Most serious competitors produce sound pressure levels of 150 to 155 decibels out of their speakers, still louder than Guinness World Record’s loudest crowd roar at a sports stadium, which came at a Kansas City Chiefs game in 2014.
To qualify for tournaments, participants must prove they can drive their vehicles a minimum distance.
Ray said he’s disqualified dozens of cars because they can barely move of their own power, from different events, but competitors are allowed to fix their cars before they’re prevented from competing, and disqualification is rare at Canadian events.
To produce the loudest burps, competitors sometimes spend more than $100,000 dollars on heavy modifications, said Ray’s son Genevei Choy.

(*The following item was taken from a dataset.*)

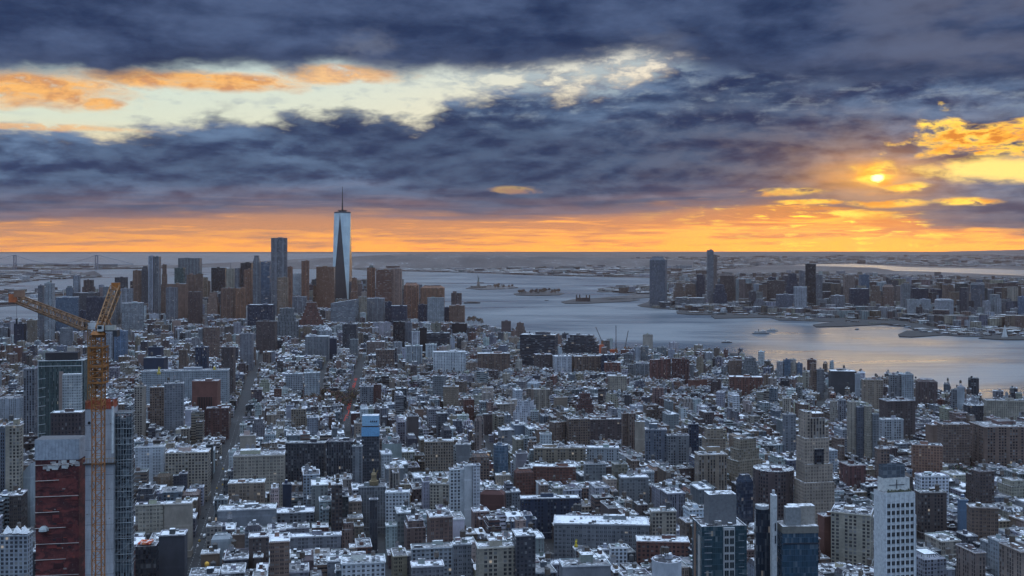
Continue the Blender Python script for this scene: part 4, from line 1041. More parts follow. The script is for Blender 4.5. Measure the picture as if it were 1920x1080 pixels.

In the United States, where dB drag racing is most popular, some cars that enter the competition don’t meet federal motor vehicle safety standards.
Genevei said he’s met competitors who poured concrete onto the floor of their cars to trap the energy used by the speakers inside.
He admitted he’s spent a lot of money on his dB drag racing car, but less than $100,000, and insists his car is street legal, although it’s very heavy, he sometimes tows it to events.
“I would definitely consider this my obsession,” said Genevei Choy, adding that he went to his first dB drag racing event before he entered kindergarten.
At 16, Genevei said he won his first world championship in one of the many categories contested at the event. In 2022, he placed first at the world finals in three separate categories.
“It’s like an adrenaline rush,” he said. “Kind of like when you were like a young kid, and you got a puppy for the first time.”
Decibel drag racing is practiced in more than 40 countries, and Genevei and Ray believe the pastime is becoming more popular in Alberta.
Stacey McClelland volunteers at many of the dB drag racing events around Alberta.
She judges one of several categories at local events, which sees participants compete to see who can use their speakers to float her long, purple hair the longest and the highest.
Like Ray, she said the friends she’s made at competitions motivate her to continue on with dB drag racing.
“This truly is a world full of family,” said McClelland.